##### Supplied information #####

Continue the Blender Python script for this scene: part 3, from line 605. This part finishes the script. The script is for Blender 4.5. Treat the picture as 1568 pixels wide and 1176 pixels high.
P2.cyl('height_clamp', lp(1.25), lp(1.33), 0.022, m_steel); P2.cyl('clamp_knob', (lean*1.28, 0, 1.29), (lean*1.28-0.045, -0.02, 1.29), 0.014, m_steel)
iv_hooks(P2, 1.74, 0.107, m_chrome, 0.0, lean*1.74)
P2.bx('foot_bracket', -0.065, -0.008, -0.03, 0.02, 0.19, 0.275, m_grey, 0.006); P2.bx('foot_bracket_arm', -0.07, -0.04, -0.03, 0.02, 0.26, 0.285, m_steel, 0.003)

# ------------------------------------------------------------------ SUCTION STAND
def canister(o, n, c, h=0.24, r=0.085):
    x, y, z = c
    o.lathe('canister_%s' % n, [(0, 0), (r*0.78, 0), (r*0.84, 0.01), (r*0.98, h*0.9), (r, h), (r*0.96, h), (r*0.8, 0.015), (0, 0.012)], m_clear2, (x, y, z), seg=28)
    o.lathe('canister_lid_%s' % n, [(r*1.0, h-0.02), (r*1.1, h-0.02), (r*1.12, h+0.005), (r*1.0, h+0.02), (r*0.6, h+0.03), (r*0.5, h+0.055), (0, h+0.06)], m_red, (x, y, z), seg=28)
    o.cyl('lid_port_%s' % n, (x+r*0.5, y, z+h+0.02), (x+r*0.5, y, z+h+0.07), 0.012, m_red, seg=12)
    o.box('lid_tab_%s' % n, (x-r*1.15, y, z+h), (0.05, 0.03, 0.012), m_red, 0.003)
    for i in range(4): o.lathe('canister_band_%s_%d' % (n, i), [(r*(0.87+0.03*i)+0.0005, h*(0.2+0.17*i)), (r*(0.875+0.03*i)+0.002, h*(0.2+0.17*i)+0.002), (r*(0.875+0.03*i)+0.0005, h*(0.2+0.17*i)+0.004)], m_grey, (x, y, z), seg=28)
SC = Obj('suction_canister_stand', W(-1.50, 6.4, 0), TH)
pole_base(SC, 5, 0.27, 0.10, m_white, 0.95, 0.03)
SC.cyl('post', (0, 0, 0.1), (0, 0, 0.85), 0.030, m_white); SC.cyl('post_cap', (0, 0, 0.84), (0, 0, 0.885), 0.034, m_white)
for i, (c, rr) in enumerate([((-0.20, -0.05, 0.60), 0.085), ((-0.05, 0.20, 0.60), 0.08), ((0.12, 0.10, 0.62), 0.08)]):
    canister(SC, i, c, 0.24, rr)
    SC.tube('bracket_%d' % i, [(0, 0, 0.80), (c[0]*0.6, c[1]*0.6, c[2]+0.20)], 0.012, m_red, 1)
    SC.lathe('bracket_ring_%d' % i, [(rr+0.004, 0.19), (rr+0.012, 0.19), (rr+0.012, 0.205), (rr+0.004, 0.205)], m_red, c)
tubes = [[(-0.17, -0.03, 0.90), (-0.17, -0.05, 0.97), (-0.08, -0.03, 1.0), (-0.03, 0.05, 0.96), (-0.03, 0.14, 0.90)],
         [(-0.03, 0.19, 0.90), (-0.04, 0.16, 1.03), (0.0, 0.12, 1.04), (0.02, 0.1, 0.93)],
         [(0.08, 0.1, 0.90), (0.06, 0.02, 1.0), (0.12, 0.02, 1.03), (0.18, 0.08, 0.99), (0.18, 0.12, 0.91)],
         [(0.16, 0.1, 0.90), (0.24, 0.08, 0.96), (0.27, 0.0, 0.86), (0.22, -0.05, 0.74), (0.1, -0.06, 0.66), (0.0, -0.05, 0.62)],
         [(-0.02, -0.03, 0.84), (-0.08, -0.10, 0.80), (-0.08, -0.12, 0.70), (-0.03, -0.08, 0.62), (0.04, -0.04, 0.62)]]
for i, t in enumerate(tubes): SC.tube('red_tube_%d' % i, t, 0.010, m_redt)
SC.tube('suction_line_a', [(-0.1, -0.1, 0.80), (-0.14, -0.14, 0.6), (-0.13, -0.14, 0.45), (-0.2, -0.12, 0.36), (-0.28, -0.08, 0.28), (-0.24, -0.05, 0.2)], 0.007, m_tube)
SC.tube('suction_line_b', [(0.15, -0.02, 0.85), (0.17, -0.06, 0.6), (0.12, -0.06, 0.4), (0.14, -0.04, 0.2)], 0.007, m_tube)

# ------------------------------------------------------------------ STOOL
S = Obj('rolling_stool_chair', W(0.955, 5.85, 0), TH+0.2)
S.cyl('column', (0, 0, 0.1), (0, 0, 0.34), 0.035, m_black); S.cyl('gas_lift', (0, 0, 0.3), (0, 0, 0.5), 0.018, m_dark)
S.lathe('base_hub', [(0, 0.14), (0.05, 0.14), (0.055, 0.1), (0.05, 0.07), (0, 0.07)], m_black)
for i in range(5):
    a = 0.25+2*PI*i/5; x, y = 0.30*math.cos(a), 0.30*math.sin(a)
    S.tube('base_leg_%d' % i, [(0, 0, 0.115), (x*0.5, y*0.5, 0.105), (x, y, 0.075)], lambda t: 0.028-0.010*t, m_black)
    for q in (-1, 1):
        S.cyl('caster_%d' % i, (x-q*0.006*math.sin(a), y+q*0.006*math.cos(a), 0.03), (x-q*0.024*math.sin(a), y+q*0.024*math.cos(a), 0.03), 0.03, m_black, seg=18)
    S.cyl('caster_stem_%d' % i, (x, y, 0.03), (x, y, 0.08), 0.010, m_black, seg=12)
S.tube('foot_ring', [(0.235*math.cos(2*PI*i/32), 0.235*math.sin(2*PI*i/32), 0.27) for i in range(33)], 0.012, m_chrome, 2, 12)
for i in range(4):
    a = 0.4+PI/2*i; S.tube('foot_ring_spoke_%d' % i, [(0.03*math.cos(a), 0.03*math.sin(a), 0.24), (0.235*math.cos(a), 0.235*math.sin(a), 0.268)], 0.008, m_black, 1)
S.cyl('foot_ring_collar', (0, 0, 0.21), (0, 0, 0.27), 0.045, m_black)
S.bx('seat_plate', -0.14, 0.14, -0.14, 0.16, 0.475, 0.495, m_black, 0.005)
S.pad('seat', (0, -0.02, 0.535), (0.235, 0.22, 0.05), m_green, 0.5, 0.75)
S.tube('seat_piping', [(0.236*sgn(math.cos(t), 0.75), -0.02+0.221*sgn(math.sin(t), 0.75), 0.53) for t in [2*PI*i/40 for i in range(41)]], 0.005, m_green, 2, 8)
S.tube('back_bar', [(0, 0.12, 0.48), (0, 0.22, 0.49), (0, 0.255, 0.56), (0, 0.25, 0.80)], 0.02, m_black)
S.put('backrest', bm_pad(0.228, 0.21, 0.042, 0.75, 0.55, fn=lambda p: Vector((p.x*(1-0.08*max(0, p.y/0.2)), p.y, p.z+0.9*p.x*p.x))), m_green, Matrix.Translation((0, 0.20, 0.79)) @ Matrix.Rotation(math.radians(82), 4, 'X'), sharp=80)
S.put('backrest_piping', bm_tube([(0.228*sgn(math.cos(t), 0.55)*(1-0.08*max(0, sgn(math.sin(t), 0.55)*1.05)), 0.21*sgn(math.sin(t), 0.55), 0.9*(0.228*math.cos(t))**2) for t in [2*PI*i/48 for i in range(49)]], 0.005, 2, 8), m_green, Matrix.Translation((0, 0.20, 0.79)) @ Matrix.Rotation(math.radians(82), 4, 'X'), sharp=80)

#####

## Set task
Faithfully transcribe the whole of the data.

## Reply to the task
Continue the Blender Python script for this scene: part 3, from line 605. This part finishes the script. The script is for Blender 4.5. Treat the picture as 1568 pixels wide and 1176 pixels high.
P2.cyl('height_clamp', lp(1.25), lp(1.33), 0.022, m_steel); P2.cyl('clamp_knob', (lean*1.28, 0, 1.29), (lean*1.28-0.045, -0.02, 1.29), 0.014, m_steel)
iv_hooks(P2, 1.74, 0.107, m_chrome, 0.0, lean*1.74)
P2.bx('foot_bracket', -0.065, -0.008, -0.03, 0.02, 0.19, 0.275, m_grey, 0.006); P2.bx('foot_bracket_arm', -0.07, -0.04, -0.03, 0.02, 0.26, 0.285, m_steel, 0.003)

# ------------------------------------------------------------------ SUCTION STAND
def canister(o, n, c, h=0.24, r=0.085):
    x, y, z = c
    o.lathe('canister_%s' % n, [(0, 0), (r*0.78, 0), (r*0.84, 0.01), (r*0.98, h*0.9), (r, h), (r*0.96, h), (r*0.8, 0.015), (0, 0.012)], m_clear2, (x, y, z), seg=28)
    o.lathe('canister_lid_%s' % n, [(r*1.0, h-0.02), (r*1.1, h-0.02), (r*1.12, h+0.005), (r*1.0, h+0.02), (r*0.6, h+0.03), (r*0.5, h+0.055), (0, h+0.06)], m_red, (x, y, z), seg=28)
    o.cyl('lid_port_%s' % n, (x+r*0.5, y, z+h+0.02), (x+r*0.5, y, z+h+0.07), 0.012, m_red, seg=12)
    o.box('lid_tab_%s' % n, (x-r*1.15, y, z+h), (0.05, 0.03, 0.012), m_red, 0.003)
    for i in range(4): o.lathe('canister_band_%s_%d' % (n, i), [(r*(0.87+0.03*i)+0.0005, h*(0.2+0.17*i)), (r*(0.875+0.03*i)+0.002, h*(0.2+0.17*i)+0.002), (r*(0.875+0.03*i)+0.0005, h*(0.2+0.17*i)+0.004)], m_grey, (x, y, z), seg=28)
SC = Obj('suction_canister_stand', W(-1.50, 6.4, 0), TH)
pole_base(SC, 5, 0.27, 0.10, m_white, 0.95, 0.03)
SC.cyl('post', (0, 0, 0.1), (0, 0, 0.85), 0.030, m_white); SC.cyl('post_cap', (0, 0, 0.84), (0, 0, 0.885), 0.034, m_white)
for i, (c, rr) in enumerate([((-0.20, -0.05, 0.60), 0.085), ((-0.05, 0.20, 0.60), 0.08), ((0.12, 0.10, 0.62), 0.08)]):
    canister(SC, i, c, 0.24, rr)
    SC.tube('bracket_%d' % i, [(0, 0, 0.80), (c[0]*0.6, c[1]*0.6, c[2]+0.20)], 0.012, m_red, 1)
    SC.lathe('bracket_ring_%d' % i, [(rr+0.004, 0.19), (rr+0.012, 0.19), (rr+0.012, 0.205), (rr+0.004, 0.205)], m_red, c)
tubes = [[(-0.17, -0.03, 0.90), (-0.17, -0.05, 0.97), (-0.08, -0.03, 1.0), (-0.03, 0.05, 0.96), (-0.03, 0.14, 0.90)],
         [(-0.03, 0.19, 0.90), (-0.04, 0.16, 1.03), (0.0, 0.12, 1.04), (0.02, 0.1, 0.93)],
         [(0.08, 0.1, 0.90), (0.06, 0.02, 1.0), (0.12, 0.02, 1.03), (0.18, 0.08, 0.99), (0.18, 0.12, 0.91)],
         [(0.16, 0.1, 0.90), (0.24, 0.08, 0.96), (0.27, 0.0, 0.86), (0.22, -0.05, 0.74), (0.1, -0.06, 0.66), (0.0, -0.05, 0.62)],
         [(-0.02, -0.03, 0.84), (-0.08, -0.10, 0.80), (-0.08, -0.12, 0.70), (-0.03, -0.08, 0.62), (0.04, -0.04, 0.62)]]
for i, t in enumerate(tubes): SC.tube('red_tube_%d' % i, t, 0.010, m_redt)
SC.tube('suction_line_a', [(-0.1, -0.1, 0.80), (-0.14, -0.14, 0.6), (-0.13, -0.14, 0.45), (-0.2, -0.12, 0.36), (-0.28, -0.08, 0.28), (-0.24, -0.05, 0.2)], 0.007, m_tube)
SC.tube('suction_line_b', [(0.15, -0.02, 0.85), (0.17, -0.06, 0.6), (0.12, -0.06, 0.4), (0.14, -0.04, 0.2)], 0.007, m_tube)

# ------------------------------------------------------------------ STOOL
S = Obj('rolling_stool_chair', W(0.955, 5.85, 0), TH+0.2)
S.cyl('column', (0, 0, 0.1), (0, 0, 0.34), 0.035, m_black); S.cyl('gas_lift', (0, 0, 0.3), (0, 0, 0.5), 0.018, m_dark)
S.lathe('base_hub', [(0, 0.14), (0.05, 0.14), (0.055, 0.1), (0.05, 0.07), (0, 0.07)], m_black)
for i in range(5):
    a = 0.25+2*PI*i/5; x, y = 0.30*math.cos(a), 0.30*math.sin(a)
    S.tube('base_leg_%d' % i, [(0, 0, 0.115), (x*0.5, y*0.5, 0.105), (x, y, 0.075)], lambda t: 0.028-0.010*t, m_black)
    for q in (-1, 1):
        S.cyl('caster_%d' % i, (x-q*0.006*math.sin(a), y+q*0.006*math.cos(a), 0.03), (x-q*0.024*math.sin(a), y+q*0.024*math.cos(a), 0.03), 0.03, m_black, seg=18)
    S.cyl('caster_stem_%d' % i, (x, y, 0.03), (x, y, 0.08), 0.010, m_black, seg=12)
S.tube('foot_ring', [(0.235*math.cos(2*PI*i/32), 0.235*math.sin(2*PI*i/32), 0.27) for i in range(33)], 0.012, m_chrome, 2, 12)
for i in range(4):
    a = 0.4+PI/2*i; S.tube('foot_ring_spoke_%d' % i, [(0.03*math.cos(a), 0.03*math.sin(a), 0.24), (0.235*math.cos(a), 0.235*math.sin(a), 0.268)], 0.008, m_black, 1)
S.cyl('foot_ring_collar', (0, 0, 0.21), (0, 0, 0.27), 0.045, m_black)
S.bx('seat_plate', -0.14, 0.14, -0.14, 0.16, 0.475, 0.495, m_black, 0.005)
S.pad('seat', (0, -0.02, 0.535), (0.235, 0.22, 0.05), m_green, 0.5, 0.75)
S.tube('seat_piping', [(0.236*sgn(math.cos(t), 0.75), -0.02+0.221*sgn(math.sin(t), 0.75), 0.53) for t in [2*PI*i/40 for i in range(41)]], 0.005, m_green, 2, 8)
S.tube('back_bar', [(0, 0.12, 0.48), (0, 0.22, 0.49), (0, 0.255, 0.56), (0, 0.25, 0.80)], 0.02, m_black)
S.put('backrest', bm_pad(0.228, 0.21, 0.042, 0.75, 0.55, fn=lambda p: Vector((p.x*(1-0.08*max(0, p.y/0.2)), p.y, p.z+0.9*p.x*p.x))), m_green, Matrix.Translation((0, 0.20, 0.79)) @ Matrix.Rotation(math.radians(82), 4, 'X'), sharp=80)
S.put('backrest_piping', bm_tube([(0.228*sgn(math.cos(t), 0.55)*(1-0.08*max(0, sgn(math.sin(t), 0.55)*1.05)), 0.21*sgn(math.sin(t), 0.55), 0.9*(0.228*math.cos(t))**2) for t in [2*PI*i/48 for i in range(49)]], 0.005, 2, 8), m_green, Matrix.Translation((0, 0.20, 0.79)) @ Matrix.Rotation(math.radians(82), 4, 'X'), sharp=80)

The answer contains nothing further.